* Start *
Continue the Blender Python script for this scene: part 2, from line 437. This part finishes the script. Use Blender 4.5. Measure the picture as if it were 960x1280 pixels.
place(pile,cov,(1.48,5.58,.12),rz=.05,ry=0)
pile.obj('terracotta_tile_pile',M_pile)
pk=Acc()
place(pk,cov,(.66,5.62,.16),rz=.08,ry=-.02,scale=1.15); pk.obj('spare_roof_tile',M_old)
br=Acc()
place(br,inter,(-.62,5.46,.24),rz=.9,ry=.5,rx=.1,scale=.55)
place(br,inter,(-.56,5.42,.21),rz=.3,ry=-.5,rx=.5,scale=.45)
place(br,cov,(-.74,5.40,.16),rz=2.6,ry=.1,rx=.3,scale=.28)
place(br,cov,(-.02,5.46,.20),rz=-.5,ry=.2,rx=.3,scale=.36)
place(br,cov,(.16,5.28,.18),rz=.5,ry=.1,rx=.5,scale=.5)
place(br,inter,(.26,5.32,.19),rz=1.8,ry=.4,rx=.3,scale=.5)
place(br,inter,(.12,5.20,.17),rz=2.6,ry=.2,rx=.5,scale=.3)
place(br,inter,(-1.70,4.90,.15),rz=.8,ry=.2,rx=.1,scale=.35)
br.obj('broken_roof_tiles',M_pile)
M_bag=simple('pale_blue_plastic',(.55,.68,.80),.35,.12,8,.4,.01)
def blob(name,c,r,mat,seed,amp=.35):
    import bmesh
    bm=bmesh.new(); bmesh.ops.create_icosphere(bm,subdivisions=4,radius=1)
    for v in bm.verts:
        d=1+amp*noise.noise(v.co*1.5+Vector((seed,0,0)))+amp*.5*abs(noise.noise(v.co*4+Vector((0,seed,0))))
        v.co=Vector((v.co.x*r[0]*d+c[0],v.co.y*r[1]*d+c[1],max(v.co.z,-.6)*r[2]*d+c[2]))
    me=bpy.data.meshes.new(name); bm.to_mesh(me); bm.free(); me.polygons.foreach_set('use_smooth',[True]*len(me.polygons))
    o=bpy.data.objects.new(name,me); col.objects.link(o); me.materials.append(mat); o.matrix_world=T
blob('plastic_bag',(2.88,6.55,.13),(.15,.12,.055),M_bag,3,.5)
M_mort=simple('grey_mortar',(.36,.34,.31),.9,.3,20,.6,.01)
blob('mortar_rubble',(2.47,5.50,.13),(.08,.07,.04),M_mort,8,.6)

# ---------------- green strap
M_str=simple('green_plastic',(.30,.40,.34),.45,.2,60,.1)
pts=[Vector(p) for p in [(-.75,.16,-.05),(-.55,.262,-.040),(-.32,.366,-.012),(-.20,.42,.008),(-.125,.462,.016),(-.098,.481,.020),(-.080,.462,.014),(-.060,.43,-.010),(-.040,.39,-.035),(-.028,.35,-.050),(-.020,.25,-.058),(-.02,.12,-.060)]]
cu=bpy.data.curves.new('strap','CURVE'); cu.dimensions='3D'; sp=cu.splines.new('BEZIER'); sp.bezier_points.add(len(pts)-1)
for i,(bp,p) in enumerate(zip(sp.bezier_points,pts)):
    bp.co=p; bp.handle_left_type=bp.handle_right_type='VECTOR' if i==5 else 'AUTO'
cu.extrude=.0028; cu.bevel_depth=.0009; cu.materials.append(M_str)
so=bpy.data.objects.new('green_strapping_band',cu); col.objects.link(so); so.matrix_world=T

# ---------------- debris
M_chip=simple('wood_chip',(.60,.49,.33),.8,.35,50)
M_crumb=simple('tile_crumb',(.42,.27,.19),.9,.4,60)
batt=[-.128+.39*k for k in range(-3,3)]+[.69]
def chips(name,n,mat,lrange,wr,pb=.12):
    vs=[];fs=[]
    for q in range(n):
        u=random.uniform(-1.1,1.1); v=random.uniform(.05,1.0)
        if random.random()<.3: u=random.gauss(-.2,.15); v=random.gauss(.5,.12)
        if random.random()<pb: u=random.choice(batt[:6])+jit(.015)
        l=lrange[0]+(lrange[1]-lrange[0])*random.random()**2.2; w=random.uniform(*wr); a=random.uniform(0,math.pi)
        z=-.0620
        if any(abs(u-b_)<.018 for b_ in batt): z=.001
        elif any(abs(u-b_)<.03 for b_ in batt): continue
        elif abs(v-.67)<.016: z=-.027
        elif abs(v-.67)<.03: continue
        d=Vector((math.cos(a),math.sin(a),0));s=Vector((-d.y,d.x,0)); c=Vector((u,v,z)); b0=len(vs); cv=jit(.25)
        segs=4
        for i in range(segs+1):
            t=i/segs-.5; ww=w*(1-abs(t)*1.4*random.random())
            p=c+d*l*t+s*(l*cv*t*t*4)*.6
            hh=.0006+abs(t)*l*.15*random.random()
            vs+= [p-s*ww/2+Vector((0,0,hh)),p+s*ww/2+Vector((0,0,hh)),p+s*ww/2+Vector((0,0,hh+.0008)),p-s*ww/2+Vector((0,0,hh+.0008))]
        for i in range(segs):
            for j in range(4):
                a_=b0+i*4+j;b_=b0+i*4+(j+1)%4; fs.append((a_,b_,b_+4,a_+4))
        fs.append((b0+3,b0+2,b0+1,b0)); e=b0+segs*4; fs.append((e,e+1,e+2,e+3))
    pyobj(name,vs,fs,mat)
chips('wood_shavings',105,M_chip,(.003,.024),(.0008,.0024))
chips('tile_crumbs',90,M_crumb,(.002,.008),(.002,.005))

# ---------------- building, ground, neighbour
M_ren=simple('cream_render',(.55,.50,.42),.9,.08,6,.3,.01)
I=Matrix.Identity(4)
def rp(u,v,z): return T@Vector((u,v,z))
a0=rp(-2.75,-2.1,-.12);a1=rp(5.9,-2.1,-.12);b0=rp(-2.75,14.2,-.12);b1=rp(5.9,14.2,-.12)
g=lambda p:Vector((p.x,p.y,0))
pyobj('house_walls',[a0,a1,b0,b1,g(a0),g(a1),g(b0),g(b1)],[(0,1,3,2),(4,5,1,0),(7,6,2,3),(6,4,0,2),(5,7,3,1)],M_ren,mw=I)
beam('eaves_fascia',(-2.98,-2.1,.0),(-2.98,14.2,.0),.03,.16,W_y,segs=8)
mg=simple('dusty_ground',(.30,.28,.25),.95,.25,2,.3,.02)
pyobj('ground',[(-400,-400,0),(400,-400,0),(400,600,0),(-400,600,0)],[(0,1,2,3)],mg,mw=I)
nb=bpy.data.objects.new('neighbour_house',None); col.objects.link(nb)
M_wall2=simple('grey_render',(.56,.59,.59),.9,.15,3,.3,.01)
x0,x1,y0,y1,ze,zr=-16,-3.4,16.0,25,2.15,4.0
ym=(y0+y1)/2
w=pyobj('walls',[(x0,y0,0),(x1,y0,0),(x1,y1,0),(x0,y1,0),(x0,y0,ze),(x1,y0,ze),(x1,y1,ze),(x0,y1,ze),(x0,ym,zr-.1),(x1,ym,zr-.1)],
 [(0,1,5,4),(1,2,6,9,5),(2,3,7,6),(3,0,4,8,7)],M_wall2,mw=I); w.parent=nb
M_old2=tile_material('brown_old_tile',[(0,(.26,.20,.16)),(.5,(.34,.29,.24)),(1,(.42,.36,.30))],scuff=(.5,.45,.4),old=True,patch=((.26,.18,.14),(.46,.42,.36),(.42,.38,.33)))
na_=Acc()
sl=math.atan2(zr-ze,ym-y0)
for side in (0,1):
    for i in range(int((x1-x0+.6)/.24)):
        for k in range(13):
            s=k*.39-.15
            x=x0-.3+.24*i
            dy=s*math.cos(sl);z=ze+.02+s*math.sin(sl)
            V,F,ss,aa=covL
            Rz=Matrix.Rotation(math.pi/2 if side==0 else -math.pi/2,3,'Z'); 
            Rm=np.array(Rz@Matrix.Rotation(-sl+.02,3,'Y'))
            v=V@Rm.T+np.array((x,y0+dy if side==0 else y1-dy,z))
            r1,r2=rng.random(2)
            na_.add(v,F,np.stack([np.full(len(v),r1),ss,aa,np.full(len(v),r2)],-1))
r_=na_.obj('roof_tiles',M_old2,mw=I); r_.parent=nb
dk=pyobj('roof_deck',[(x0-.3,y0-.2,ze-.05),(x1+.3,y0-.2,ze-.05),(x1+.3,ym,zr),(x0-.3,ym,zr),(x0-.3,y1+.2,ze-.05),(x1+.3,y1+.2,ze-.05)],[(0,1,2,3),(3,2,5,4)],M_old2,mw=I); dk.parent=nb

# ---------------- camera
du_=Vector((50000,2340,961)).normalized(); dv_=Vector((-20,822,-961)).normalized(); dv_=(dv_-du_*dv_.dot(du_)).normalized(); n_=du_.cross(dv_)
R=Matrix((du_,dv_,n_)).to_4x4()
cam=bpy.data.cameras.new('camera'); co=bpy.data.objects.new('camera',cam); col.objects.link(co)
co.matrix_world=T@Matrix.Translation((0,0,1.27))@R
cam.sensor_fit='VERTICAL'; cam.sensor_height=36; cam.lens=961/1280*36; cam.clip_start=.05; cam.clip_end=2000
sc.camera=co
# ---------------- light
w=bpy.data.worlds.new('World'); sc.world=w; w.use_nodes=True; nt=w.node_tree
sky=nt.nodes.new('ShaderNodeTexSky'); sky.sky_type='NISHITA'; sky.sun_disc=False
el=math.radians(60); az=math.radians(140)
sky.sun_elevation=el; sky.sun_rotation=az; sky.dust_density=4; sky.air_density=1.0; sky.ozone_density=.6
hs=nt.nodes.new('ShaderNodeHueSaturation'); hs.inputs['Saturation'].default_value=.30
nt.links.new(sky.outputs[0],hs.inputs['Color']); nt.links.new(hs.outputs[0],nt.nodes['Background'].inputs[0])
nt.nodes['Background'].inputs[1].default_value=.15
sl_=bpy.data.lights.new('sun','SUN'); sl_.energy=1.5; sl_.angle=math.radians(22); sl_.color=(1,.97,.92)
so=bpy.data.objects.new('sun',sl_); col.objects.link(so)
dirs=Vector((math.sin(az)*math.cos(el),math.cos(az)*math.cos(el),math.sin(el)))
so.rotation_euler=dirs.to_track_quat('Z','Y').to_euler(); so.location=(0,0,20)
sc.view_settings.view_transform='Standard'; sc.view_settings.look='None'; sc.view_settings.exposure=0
* End *
● TASK
Return, please, the lines of the data from the first through the line containing "blob('mortar_rubble',(2.47,5.50,.13),(.08,.07,.04),M_mort,8,.6)", both kept, exactly as they stand and nothing more.

● TASK RESULT
Continue the Blender Python script for this scene: part 2, from line 437. This part finishes the script. Use Blender 4.5. Measure the picture as if it were 960x1280 pixels.
place(pile,cov,(1.48,5.58,.12),rz=.05,ry=0)
pile.obj('terracotta_tile_pile',M_pile)
pk=Acc()
place(pk,cov,(.66,5.62,.16),rz=.08,ry=-.02,scale=1.15); pk.obj('spare_roof_tile',M_old)
br=Acc()
place(br,inter,(-.62,5.46,.24),rz=.9,ry=.5,rx=.1,scale=.55)
place(br,inter,(-.56,5.42,.21),rz=.3,ry=-.5,rx=.5,scale=.45)
place(br,cov,(-.74,5.40,.16),rz=2.6,ry=.1,rx=.3,scale=.28)
place(br,cov,(-.02,5.46,.20),rz=-.5,ry=.2,rx=.3,scale=.36)
place(br,cov,(.16,5.28,.18),rz=.5,ry=.1,rx=.5,scale=.5)
place(br,inter,(.26,5.32,.19),rz=1.8,ry=.4,rx=.3,scale=.5)
place(br,inter,(.12,5.20,.17),rz=2.6,ry=.2,rx=.5,scale=.3)
place(br,inter,(-1.70,4.90,.15),rz=.8,ry=.2,rx=.1,scale=.35)
br.obj('broken_roof_tiles',M_pile)
M_bag=simple('pale_blue_plastic',(.55,.68,.80),.35,.12,8,.4,.01)
def blob(name,c,r,mat,seed,amp=.35):
    import bmesh
    bm=bmesh.new(); bmesh.ops.create_icosphere(bm,subdivisions=4,radius=1)
    for v in bm.verts:
        d=1+amp*noise.noise(v.co*1.5+Vector((seed,0,0)))+amp*.5*abs(noise.noise(v.co*4+Vector((0,seed,0))))
        v.co=Vector((v.co.x*r[0]*d+c[0],v.co.y*r[1]*d+c[1],max(v.co.z,-.6)*r[2]*d+c[2]))
    me=bpy.data.meshes.new(name); bm.to_mesh(me); bm.free(); me.polygons.foreach_set('use_smooth',[True]*len(me.polygons))
    o=bpy.data.objects.new(name,me); col.objects.link(o); me.materials.append(mat); o.matrix_world=T
blob('plastic_bag',(2.88,6.55,.13),(.15,.12,.055),M_bag,3,.5)
M_mort=simple('grey_mortar',(.36,.34,.31),.9,.3,20,.6,.01)
blob('mortar_rubble',(2.47,5.50,.13),(.08,.07,.04),M_mort,8,.6)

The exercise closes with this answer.